Upon assuming office in February 1836, Têng T'ing-chên memorialized on the need for strengthening the coast defenses of Kwangtung. After Captain Charles Elliot (see under Lin Tsê-hsü) was appointed Superintendent of Trade he addressed a communication to Têng, late in 1836, notifying him of the appointment and requesting a passport from Macao to Canton. Têng noticed that in the communication Elliot referred to himself, not as taipan 大班 (the term previously used for the responsible head of each nation's mercantile community) but as yüan-chih 遠職, a term more nearly indicating Elliot's new status. In transferring Elliot's request to the throne Têng reported on the alteration in language but, assuming that the change was immaterial, advised that Elliot be permitted to proceed on the terms previously granted to taipans. The request was sanctioned.

In 1838 Lin Tsê-hsü [q. v.] was appointed Imperial Commissioner to Kwangtung with a view to solving the opium problem. Têng and Lin co-operated well on this matter, and the two became close friends.

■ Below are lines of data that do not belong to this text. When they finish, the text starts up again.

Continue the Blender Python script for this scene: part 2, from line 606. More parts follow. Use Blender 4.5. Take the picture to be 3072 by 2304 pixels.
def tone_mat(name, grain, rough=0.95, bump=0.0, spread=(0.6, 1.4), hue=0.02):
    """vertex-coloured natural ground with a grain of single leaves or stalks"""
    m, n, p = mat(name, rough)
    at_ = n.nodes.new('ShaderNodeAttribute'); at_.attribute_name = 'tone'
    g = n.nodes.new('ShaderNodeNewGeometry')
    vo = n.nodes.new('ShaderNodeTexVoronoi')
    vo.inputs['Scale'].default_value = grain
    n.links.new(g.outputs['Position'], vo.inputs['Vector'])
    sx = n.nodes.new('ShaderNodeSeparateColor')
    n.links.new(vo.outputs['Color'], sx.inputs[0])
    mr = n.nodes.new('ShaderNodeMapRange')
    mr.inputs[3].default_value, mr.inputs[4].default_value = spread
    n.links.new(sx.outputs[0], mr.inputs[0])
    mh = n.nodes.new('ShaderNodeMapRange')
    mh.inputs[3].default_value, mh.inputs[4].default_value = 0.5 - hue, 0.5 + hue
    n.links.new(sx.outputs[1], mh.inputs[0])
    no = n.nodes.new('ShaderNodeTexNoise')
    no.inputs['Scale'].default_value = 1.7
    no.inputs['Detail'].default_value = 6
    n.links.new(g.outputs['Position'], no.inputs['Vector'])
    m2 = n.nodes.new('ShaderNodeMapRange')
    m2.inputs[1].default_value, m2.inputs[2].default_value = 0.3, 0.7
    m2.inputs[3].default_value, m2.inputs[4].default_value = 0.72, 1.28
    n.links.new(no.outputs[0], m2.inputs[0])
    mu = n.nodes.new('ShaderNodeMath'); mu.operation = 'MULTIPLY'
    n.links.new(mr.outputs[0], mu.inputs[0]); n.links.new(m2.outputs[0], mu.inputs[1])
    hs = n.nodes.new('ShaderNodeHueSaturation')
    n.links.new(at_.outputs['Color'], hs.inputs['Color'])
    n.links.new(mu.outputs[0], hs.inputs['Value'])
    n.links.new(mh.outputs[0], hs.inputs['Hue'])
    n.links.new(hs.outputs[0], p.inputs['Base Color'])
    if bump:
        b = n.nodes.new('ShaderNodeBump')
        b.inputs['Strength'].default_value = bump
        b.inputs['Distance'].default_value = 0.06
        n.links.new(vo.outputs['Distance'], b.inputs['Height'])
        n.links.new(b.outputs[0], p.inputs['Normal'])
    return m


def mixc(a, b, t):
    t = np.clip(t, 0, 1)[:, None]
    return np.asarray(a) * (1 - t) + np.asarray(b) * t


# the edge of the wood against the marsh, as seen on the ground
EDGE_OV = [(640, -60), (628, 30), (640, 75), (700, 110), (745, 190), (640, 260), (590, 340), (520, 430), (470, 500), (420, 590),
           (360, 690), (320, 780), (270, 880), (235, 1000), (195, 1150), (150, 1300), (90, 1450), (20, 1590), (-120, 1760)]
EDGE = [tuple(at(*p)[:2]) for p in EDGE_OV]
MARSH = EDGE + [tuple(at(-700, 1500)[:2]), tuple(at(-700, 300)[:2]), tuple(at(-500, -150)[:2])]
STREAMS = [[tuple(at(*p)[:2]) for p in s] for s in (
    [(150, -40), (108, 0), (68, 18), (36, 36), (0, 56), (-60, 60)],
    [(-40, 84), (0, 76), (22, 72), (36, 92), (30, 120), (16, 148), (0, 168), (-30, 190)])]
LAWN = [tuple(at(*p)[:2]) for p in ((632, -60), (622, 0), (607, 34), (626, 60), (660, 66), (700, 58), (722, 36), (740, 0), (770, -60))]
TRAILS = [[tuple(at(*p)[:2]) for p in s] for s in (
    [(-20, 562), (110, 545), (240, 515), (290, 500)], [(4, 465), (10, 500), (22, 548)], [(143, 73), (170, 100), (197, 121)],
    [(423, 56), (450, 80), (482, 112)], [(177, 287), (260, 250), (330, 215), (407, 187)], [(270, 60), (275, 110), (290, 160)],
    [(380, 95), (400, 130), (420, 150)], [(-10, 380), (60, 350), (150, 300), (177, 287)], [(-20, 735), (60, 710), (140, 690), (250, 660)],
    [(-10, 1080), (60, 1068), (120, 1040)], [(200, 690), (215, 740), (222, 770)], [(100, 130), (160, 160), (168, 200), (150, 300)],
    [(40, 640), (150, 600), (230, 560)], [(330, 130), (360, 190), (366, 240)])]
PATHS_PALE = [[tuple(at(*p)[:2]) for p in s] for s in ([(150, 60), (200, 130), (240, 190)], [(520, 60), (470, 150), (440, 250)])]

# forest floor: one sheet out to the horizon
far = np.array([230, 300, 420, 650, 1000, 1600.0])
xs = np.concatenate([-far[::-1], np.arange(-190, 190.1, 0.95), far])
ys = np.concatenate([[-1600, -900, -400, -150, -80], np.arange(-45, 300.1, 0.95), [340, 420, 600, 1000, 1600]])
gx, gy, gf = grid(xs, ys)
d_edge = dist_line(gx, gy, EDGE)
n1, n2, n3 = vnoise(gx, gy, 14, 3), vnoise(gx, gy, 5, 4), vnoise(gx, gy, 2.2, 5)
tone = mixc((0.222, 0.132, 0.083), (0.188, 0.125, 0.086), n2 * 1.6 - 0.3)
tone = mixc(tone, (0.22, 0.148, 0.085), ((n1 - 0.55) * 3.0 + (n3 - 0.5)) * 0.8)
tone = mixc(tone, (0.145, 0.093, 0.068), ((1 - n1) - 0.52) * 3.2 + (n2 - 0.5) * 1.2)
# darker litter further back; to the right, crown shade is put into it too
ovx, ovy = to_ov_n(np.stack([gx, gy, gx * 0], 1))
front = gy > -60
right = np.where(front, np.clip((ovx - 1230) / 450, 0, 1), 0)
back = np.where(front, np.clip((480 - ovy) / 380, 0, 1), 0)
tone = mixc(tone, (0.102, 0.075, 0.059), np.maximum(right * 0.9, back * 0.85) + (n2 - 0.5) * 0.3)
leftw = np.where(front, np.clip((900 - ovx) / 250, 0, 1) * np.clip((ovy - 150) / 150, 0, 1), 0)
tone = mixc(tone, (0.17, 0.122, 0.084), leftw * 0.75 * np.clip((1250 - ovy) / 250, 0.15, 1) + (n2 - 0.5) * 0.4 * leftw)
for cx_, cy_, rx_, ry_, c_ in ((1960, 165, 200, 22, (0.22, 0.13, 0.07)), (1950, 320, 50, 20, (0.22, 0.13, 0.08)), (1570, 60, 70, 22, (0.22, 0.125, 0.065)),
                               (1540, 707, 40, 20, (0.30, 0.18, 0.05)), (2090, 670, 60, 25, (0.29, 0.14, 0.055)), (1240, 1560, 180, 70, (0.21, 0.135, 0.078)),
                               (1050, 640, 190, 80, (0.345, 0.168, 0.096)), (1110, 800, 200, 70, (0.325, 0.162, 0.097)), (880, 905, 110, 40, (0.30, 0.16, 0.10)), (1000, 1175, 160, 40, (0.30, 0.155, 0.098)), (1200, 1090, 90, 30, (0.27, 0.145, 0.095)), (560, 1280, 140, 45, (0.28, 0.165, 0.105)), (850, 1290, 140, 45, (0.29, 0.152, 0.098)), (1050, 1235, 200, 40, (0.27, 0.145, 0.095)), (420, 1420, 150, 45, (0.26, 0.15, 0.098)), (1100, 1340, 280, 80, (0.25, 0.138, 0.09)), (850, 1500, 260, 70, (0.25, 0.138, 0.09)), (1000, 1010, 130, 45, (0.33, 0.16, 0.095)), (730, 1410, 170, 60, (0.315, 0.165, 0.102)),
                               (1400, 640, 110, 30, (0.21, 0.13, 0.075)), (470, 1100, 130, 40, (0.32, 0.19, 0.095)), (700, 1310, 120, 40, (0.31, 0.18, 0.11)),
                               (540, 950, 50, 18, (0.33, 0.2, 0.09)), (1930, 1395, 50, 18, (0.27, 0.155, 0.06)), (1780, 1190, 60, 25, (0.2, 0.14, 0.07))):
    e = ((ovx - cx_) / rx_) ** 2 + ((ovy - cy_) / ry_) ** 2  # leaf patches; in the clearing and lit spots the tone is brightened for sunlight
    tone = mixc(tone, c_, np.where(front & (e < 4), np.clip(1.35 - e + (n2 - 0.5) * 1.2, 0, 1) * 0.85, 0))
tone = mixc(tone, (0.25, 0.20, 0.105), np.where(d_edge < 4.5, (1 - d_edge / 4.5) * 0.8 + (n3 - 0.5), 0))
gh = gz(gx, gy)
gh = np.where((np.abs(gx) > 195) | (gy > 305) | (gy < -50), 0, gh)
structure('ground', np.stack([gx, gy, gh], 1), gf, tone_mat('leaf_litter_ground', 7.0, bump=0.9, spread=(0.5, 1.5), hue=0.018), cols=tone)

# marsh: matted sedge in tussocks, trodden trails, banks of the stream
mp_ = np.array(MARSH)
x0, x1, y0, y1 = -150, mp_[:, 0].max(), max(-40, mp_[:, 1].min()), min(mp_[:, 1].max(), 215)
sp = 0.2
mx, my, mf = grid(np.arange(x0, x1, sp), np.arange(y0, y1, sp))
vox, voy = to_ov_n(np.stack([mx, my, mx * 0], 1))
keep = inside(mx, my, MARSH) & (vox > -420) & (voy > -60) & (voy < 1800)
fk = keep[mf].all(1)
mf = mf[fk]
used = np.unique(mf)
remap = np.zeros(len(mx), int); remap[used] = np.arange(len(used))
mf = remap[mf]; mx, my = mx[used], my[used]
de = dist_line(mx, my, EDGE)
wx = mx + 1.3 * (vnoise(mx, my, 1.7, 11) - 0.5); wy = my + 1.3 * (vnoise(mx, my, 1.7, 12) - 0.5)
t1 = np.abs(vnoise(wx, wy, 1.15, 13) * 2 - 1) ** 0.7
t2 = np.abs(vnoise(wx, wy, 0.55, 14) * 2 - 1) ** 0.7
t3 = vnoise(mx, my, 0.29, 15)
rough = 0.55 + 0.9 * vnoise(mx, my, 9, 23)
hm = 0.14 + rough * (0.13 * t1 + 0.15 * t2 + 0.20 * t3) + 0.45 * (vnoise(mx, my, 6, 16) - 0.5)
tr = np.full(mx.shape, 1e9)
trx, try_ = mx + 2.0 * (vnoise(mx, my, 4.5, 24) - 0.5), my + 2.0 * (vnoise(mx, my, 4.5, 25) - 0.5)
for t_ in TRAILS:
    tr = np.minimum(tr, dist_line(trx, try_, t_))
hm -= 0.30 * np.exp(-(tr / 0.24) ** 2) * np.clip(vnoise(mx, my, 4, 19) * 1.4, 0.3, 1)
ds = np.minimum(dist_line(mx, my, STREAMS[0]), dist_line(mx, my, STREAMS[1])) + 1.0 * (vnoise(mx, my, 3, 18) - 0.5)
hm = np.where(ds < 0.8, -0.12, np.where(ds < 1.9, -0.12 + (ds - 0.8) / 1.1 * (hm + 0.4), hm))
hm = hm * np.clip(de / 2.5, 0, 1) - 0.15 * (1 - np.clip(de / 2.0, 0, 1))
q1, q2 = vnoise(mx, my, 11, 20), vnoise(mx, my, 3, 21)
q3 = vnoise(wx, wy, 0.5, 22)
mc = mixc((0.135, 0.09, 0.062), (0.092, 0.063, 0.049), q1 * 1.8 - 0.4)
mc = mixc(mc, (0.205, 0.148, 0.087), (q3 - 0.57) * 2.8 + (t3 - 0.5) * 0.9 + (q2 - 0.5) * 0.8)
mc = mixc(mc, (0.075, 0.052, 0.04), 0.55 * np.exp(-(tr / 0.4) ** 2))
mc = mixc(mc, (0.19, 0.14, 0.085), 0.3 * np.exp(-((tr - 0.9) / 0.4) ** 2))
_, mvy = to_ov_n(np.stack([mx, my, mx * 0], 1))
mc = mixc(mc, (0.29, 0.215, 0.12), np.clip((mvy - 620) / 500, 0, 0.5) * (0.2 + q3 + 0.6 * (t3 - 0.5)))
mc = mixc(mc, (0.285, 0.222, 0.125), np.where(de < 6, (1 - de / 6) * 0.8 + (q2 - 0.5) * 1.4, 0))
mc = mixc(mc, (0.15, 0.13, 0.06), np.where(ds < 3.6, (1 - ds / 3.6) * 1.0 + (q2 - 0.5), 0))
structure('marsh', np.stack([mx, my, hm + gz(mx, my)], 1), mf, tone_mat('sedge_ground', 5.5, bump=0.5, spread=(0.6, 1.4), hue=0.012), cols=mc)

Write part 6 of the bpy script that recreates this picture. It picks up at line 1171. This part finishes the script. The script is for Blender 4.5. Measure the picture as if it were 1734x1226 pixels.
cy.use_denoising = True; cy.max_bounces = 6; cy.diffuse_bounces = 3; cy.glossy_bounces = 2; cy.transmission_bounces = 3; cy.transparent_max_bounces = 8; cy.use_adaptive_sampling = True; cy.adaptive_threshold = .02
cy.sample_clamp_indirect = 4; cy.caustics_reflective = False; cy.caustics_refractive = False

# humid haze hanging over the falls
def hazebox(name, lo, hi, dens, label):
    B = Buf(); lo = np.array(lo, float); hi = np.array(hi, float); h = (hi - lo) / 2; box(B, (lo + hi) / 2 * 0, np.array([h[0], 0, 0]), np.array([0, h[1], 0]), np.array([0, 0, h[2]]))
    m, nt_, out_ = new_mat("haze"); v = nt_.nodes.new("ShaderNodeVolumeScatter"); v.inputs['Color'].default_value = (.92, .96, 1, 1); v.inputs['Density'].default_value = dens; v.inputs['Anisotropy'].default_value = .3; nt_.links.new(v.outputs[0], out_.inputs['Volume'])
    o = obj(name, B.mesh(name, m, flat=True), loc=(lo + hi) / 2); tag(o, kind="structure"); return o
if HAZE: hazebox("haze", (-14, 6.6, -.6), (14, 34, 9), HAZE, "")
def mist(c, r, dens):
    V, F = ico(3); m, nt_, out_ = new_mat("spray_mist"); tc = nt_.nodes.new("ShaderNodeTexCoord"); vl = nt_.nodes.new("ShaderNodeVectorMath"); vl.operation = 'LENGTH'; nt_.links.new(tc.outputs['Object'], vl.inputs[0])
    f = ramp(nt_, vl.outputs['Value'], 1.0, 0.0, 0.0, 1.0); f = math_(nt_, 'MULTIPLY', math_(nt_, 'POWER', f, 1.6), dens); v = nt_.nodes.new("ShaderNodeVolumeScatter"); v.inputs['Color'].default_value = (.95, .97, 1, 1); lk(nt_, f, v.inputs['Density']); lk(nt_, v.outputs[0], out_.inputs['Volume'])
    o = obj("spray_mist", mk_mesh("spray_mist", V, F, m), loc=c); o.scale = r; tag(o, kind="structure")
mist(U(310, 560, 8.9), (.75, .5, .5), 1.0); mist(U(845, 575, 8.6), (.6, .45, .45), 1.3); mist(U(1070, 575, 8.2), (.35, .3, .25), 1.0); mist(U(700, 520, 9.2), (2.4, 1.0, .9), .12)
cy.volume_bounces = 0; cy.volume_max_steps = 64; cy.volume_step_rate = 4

Early in 1840 Têng was made governor-general of Min-Chê (Fukien and Chekiang) at a time when the coast of Fukien was threatened by the British, who on July 5, 1840, took Tinghai on Chusan Island off the coast of Chekiang. About the same time Amoy was bombarded by a British ship. Têng made his headquarters at Ch'üan-chou, Fukien, where he raised new forces to bolster the defense of Amoy. Before long both he and Lin were dismissed from their posts on grounds of incompetency—both being blamed for the unhappy outcome of the opium question which had involved the nation in a war with England (see under Ch'i-shan). In the following year (1841) both Têng and Lin were sentenced to exile in Ili. Though Lin was first detained for river conservancy work in Honan, Têng set out for Chinese Turkestan soon after the sentence. Having gone into exile earlier than Lin, he also returned before the latter. In the summer of 1843 he was pardoned, and early in 1844 was made financial commissioner of Kansu, in special charge of colonization work. Promoted to governor of Shensi in 1845, he died at his post in 1846.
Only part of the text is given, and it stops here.